There’s more where that came from.

And this:

Montgomery Co: Sadly, Your Story Isn’t Over Yet

Our investigation may have taken 18 months but during last evening’s Montgomery County Board of Education meeting, embattled superintendent Joshua Powell was finally suspended.

As reported last night, Powell is suspended and he’s lost his free ride on the legal fees front. His contract is not being renewed. The board has brought on a new attorney. And there’s another special session taking place Monday evening — the same day his latest Education Professional Standards Board trial begins.

Donna Wilson was the only member to oppose these actions, so you can bet she’ll lose any re-election bid. Though, little birdies tell us she likely won’t run again.

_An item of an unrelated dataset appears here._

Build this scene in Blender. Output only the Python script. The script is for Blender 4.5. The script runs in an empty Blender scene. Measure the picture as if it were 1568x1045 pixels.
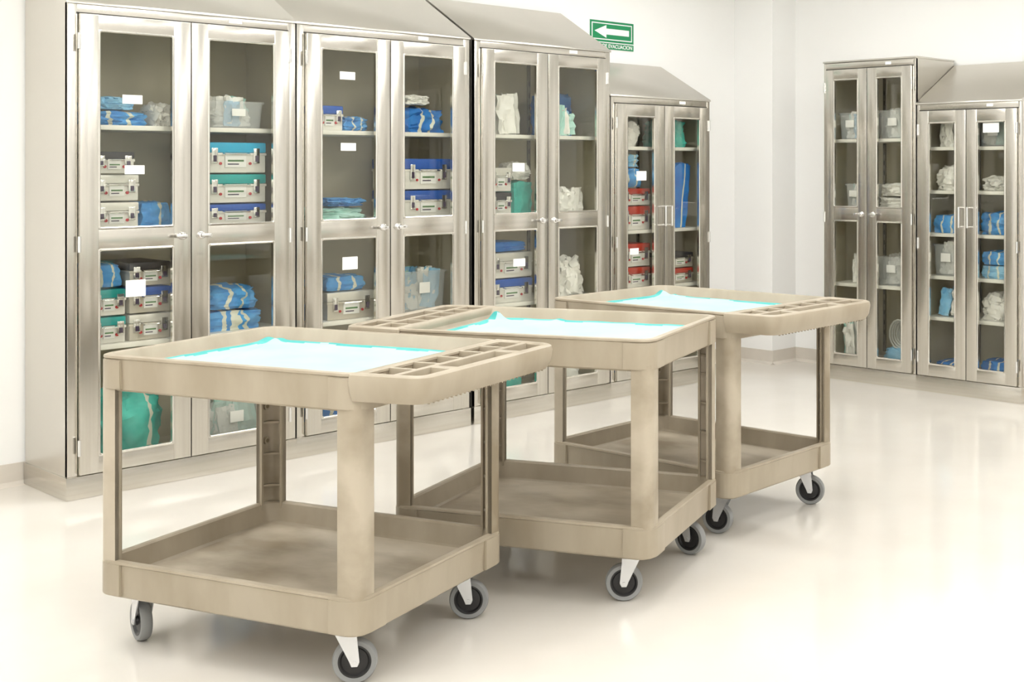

Unfortunately, the nightmare for Montgomery County isn’t over. The process with EPSB will take until June or July. Though, the school board will be able to act long before then if it so chooses. But there are lingering cases with the Office of Civil Rights over Title IX violations, three current lawsuits are pending against him and two more set to be filed any day now. When depositions in those cases begin, all hell will break loose.

Once an interim superintendent is named, investigations will begin and those efforts will take several months. Powell likely will sue the board. He’ll lose. The district will clean house. Everyone will move on.

So buckle in for a long ride. Just know that you’re on the last leg of the trip.
Here’s the video you’re all waiting to see:

Dr. Kelly Johnson should be commended for taking the initiative. It is abundantly clear that Johnson, Bill Morgan, Alice Anderson and (most of the time recently) Sharon Smith-Breiner have listened to their constituents and kept their promises. It’s rare for public servants in such a capacity to stand up and do what’s right despite the serious personal risk involved. They’ve shown leadership and deserve your thanks.
Montgomery County is breathing a small and brief sigh of relief.